Steve Carr
Watermelon, 2015
Steve Carr’s practice often demonstrates a fascination with moments of material transformation, playing with tension and our perception of time. Seemingly mundane or moments, such as the bursting of balloons or bubbles, are made magical; the split seconds of these actions drawn out in ultra-slow-motion high definition and displayed larger than life.
In Watermelon, 2015, two people methodically stretch rubber bands around a watermelon. Carr has formalised the web-sensationalisation of this activity, displaying the full length of this action in a gallery setting. He denies us the instant satisfaction of scrolling through the video online to start the film just before bursting point, and the humour and empathy that comes from watching a wider shot with anxious participants. The only sound is the rubber bands rhythmically snapping tight around the watermelon. There is something about this action that fascinates us; Buzzfeed staff live streamed a performance of this action recently, and at the peak of its 45-minute runtime, 807,000 viewers were watching at the same time. The film has since been watched over ten million times.

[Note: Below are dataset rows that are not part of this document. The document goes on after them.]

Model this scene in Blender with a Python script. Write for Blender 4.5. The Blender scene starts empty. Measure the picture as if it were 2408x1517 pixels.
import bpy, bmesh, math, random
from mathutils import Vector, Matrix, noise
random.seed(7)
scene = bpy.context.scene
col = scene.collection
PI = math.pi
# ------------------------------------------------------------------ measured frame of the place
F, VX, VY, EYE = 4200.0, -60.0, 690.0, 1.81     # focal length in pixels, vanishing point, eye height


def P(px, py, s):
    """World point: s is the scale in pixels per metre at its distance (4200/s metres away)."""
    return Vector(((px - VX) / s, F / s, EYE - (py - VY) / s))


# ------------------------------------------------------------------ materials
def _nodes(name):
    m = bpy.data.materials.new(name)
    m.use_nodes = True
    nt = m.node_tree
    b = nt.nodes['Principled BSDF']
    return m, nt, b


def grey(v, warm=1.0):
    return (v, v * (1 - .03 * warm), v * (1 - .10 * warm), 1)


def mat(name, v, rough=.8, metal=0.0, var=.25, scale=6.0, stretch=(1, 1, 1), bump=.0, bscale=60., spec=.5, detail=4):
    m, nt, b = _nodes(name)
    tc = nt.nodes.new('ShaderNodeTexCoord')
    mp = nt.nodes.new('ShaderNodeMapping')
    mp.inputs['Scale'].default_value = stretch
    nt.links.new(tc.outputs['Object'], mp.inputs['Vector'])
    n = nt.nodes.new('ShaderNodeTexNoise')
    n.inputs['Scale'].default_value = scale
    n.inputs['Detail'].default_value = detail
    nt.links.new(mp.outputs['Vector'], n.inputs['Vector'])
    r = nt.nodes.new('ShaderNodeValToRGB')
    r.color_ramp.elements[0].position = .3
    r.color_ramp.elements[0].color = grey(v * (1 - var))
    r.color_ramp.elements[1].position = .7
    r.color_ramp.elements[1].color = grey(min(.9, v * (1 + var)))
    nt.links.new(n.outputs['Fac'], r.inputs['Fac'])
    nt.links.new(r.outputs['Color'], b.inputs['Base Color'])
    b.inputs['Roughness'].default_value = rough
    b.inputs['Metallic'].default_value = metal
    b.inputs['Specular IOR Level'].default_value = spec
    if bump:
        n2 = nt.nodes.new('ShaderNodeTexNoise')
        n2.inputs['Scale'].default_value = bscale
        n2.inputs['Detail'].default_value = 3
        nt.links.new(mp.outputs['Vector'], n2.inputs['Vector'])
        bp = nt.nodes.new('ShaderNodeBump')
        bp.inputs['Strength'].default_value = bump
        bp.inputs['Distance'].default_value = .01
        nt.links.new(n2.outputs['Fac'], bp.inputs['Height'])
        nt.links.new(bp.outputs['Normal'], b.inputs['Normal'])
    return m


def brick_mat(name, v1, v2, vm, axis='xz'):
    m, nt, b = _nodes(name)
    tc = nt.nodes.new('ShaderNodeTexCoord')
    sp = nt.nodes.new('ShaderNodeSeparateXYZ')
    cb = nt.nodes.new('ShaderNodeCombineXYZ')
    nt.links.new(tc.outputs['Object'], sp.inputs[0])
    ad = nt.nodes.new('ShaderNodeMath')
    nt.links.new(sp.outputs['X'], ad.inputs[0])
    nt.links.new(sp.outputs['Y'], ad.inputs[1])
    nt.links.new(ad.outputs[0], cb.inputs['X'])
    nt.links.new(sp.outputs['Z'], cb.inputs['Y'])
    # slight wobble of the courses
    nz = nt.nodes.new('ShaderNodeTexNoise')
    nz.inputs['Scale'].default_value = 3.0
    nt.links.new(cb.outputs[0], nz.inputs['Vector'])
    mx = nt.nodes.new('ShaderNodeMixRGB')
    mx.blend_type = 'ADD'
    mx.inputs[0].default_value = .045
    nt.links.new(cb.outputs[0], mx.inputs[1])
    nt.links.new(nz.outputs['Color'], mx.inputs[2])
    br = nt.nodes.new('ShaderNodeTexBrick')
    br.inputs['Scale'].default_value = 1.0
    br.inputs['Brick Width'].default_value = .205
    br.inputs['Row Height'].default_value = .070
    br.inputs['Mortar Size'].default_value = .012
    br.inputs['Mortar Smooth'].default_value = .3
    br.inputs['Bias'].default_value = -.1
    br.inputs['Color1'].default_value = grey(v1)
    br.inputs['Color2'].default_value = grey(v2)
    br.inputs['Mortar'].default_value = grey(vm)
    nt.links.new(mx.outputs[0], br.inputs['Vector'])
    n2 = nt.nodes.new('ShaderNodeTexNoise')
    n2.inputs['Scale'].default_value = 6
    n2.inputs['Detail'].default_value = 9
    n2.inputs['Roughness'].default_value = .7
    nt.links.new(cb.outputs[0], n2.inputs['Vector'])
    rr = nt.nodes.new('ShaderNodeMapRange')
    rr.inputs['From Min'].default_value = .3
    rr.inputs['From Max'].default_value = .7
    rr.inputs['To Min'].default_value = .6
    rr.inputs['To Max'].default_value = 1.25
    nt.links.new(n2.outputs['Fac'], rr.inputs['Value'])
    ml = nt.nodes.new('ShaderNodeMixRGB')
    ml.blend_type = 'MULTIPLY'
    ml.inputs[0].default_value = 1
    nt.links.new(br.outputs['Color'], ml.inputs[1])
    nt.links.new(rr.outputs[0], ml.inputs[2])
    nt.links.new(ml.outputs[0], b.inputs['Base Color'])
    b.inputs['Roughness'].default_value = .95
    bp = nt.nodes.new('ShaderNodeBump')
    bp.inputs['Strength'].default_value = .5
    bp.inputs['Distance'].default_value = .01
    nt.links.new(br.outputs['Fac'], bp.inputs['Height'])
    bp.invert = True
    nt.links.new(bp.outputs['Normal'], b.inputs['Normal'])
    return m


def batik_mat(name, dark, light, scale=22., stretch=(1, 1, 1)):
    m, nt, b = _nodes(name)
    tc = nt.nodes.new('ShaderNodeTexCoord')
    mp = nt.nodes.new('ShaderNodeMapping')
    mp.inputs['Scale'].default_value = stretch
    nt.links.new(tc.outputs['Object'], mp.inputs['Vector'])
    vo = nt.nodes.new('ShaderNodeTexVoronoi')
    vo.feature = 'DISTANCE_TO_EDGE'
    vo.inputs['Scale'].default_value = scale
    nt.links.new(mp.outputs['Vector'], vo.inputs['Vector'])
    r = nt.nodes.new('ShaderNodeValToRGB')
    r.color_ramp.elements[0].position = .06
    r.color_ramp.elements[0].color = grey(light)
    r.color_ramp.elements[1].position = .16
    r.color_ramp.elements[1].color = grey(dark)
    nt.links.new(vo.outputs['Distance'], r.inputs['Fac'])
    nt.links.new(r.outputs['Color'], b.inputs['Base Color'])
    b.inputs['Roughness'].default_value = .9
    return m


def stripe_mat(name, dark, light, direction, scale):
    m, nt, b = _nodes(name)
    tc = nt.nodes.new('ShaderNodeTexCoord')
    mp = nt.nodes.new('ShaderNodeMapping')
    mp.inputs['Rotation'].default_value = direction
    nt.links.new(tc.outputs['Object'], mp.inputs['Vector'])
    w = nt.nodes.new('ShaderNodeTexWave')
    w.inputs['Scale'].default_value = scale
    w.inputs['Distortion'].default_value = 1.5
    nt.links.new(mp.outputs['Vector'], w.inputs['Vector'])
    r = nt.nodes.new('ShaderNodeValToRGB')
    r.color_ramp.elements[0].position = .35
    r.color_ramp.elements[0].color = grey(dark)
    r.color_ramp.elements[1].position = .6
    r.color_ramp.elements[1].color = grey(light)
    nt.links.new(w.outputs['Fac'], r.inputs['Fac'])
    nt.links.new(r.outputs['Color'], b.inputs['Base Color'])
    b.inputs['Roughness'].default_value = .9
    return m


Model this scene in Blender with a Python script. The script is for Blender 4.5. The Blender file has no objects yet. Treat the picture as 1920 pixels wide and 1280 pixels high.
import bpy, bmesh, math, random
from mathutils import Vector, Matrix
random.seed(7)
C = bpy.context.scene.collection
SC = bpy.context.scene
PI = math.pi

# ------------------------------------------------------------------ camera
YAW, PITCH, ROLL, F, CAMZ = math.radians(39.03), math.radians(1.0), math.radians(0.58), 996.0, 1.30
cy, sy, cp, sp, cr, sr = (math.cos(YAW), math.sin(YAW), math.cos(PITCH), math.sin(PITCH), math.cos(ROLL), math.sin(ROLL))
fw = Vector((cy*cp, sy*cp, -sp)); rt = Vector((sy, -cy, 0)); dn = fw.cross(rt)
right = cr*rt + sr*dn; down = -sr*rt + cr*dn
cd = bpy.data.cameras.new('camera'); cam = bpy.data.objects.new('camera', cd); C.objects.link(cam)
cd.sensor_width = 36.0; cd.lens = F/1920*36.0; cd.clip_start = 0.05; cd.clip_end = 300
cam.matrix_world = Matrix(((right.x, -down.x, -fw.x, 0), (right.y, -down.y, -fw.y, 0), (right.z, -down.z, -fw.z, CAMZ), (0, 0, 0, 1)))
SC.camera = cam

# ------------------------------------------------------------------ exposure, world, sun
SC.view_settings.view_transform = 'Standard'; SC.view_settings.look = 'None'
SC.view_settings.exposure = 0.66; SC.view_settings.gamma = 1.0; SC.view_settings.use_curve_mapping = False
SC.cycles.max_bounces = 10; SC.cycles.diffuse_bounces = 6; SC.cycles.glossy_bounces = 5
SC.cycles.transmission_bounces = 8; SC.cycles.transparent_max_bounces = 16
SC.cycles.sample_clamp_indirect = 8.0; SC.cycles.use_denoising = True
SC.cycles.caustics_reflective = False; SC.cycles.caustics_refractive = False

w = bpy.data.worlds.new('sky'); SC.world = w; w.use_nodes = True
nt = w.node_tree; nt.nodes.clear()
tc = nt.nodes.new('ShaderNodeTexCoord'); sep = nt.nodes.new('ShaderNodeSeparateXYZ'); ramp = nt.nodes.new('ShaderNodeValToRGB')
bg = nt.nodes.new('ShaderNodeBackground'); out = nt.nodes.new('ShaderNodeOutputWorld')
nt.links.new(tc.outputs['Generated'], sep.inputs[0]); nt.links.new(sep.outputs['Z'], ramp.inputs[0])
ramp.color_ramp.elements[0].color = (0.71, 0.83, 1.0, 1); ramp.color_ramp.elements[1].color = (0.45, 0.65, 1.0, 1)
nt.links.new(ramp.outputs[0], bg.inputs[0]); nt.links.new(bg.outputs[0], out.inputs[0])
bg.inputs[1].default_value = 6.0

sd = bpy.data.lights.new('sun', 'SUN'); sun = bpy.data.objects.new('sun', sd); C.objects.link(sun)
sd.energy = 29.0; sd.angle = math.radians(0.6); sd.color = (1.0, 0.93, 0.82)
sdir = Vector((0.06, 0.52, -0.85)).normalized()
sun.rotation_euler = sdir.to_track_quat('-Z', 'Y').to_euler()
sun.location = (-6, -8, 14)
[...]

Bubble Cactus is a piece of found footage recorded on a Phantom HD camera that is stretched from 30 seconds to ten minutes to make visible the invisible. In the split seconds drawn out to minutes, the spines of the cactus slowly perforate the membrane of the bubble. The light ripples across the surface - the bubble quivers, then explodes. We are used to bearing witness to cinematic time manipulation through our daily image consumption; nature documentaries and sporting fixtures have been showing us intimate details of how the world works for decades- the speeding up of plants growth through time lapse, or the slow motion replays of sporting fouls. However, Carr’s work removes the familiarity of the scene and imbues it with a sense of tension which builds to an epic soundtrack. Recorded by the Voyager space probes launched by NASA in 1977, which gathered field recordings of the interaction between the solar wind and the magnetosphere of various planets and moons in the Solar System. Once again, without our usual control over the pace we consume, we are forced to sit it out.